Arrivé au pouvoir en 2016, richissime et premier homme d’affaires du Bénin, le président Talon s’est attiré des inimitiés par la manière quelque peu autoritaire de ses réformes économiques et politiques. Des réformes politiques qui ont conduit à un bipartisme de fait à l’Assemblée nationale et l’émasculation de la plupart des partis politiques. Pour illustrer la grande démocratie qu’est son mandat, les deux partis présents au parlement soutiennent son élection à la présidentielle alors que ses sérieux rivaux sont rejetés. Son plus grand rival, le milliardaire Sébastien Ajavon est exilé pour des raisons judiciaires, laissant un boulevard à un Talon concourir à une présidentielle sans péril.
Idem de sa politique économique dont la rudesse a créé de nombreuses susceptibilités dans le pays, en dépit d’une appréciation relative de son bilan par certains analystes.
Le juge démissionnaire refugié au Togo ?
On note également que Patrice Talon, très peu voyageur, n’a pas d’amis parmi les présidents de la sous-région; une situation qui n’est pas de nature à lui attirer des appuis extérieurs de ses voisins, en cas d’ennuis politiques à l’intérieur. Parmi les voisins, le Togo et le Nigéria, pourraient pour des raisons diverses accueillir, abriter ou appuyer les adversaires éventuels de Talon .
Alors où se trouve le magistrat fuyard ? Les regards se dirigent vers les pays voisins. Le Togo pourrait être le premier sur la liste. Avant de postuler comme candidate à la présidentielle du Bénin, Reckya Madougou était conseillère du président de la République du Togo, et personnalité très influente à Lomé. La légende urbaine veut que cette ancienne ministre de Yayi Boni soit une intime du chef de l’Etat togolais.
Ancienne ministre de la Microfinance, de l’Emploi des jeunes et des femmes avant d’occuper la tête du ministère de la Justice, Reckya Madougou a développé un solide réseau d’influences entre Cotonou, Lomé, Abidjan et Dakar. Malgré le côté dramatique de la situation, il semble que Mme Madougou aurait joué un rôle crucial dans le retour de Patrice Talon au Bénin. Soupçonné de vouloir empoisonner le président Yayi Boni, dont il était un proche, et poursuivi par la justice française, l’actuel président béninois s’était exilé en France. Grâce à elle, les chefs d’Etat du Togo et de Côte d’Ivoire ont prié Yayi Boni d’accepter le retour au bercail de Patrice.

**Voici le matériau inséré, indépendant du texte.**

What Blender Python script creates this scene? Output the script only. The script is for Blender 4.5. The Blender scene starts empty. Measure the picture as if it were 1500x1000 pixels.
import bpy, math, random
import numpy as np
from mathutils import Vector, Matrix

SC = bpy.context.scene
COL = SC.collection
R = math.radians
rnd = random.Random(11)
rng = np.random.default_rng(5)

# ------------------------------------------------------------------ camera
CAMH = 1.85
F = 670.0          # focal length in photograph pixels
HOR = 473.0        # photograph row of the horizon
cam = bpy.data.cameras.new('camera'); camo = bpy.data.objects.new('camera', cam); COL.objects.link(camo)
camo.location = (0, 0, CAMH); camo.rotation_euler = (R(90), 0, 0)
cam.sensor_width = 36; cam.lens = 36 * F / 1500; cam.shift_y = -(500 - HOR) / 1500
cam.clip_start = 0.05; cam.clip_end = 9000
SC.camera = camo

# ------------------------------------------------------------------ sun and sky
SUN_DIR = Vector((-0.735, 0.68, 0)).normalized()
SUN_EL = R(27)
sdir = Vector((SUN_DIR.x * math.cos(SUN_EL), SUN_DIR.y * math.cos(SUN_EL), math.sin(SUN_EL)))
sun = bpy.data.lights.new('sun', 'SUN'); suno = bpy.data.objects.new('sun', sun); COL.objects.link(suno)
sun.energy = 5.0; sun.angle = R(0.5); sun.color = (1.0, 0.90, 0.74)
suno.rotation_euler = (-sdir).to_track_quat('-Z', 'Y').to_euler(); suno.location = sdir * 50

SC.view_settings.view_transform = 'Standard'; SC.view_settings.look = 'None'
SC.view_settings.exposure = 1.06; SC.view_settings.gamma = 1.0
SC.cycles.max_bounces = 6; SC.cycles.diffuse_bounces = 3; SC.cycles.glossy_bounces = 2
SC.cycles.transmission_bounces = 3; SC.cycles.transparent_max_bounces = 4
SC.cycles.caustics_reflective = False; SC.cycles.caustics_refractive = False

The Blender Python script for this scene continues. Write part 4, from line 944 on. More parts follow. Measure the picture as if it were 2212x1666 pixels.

La candidature de Reckya Madougou, conseillère de Faure Gnassingbe, est considérée comme un casus belli par la classe politique togolaise. Nathaniel Olympio, président du Parti des Togolais parle d’un « incident diplomatique » en évoquant cette candidature, et se demandait si cette intrusion de la présidence togolaise dans les affaires du Bénin ne pouvait pas constituer un casus belli.
Dans un autre Tweet ce mardi 6 avril, soit deux mois plus tard, pour le leader du Parti des Togolais, le Togo est clairement le pays voisin évoqué par les autorités béninoises.
Les autorités togolaises ont-elles accordé l’asile au juge Essowé Batamoussi ? Peut-être. Soupçonné d’être un proche de Reckya Madougou qui fut ministre de la Justice, Essowé Batamoussi est aussi un ressortissant du Nord du Bénin. Son prénom et nom à consonnance Kabyè, Logba ou Batammariba, Essowé Batamoussi est proche sur le plan ethnique de certains ordonnateurs de la politique au Togo. D’où le soupçon…
Le Nigéria aussi pourrait en être
Autre pays pouvant être dans la ligne de mire des autorités béninoises : le Nigéria. Le Bénin a eu maille à partir avec son puissant pour des raisons d’ordre économique. Sous prétexte de lutter contre la contrebande, le Nigéria avait fermé sa frontière ouest avec le Bénin pendant plus d’un an. Une situation qui a entraîné un déséquilibre de l’économie béninoise dont le secteur agricole fut violemment frappé.
Mais d’autres raisons que la lutte contre la contrebande pourraient militer en faveur de la fermeture de la frontière nigériane. En 2019, lors d’un forum économique organisé par Mo Ibrahim Foundation, le richissime homme d’affaires nigérian, Ali Dangote, avait accusé le Bénin de manque de respect des règles sur la libre circulation des biens et des personnes de la CEDEAO. Porto Novo refusait l’importation du ciment nigérian au profit de l’exportation du ciment chinois. Détail détonnant, les milieux d’affaires soupçonnent le président béninois d’être derrière le trafic du ciment chinois à Cotonou. Ce qui pourrait faire passer Talon comme l’opposant à l’hégémonie économique du Nigéria dans l’espace CEDEAO.
Violences politiques et économiques à l’intérieur, manque de fair-play avec certains voisins, le président Talon s’est créé beaucoup d’ennemis en 5 ans de gouvernement. Des ennemis extérieurs qui peuvent vouloir jurer sa perte.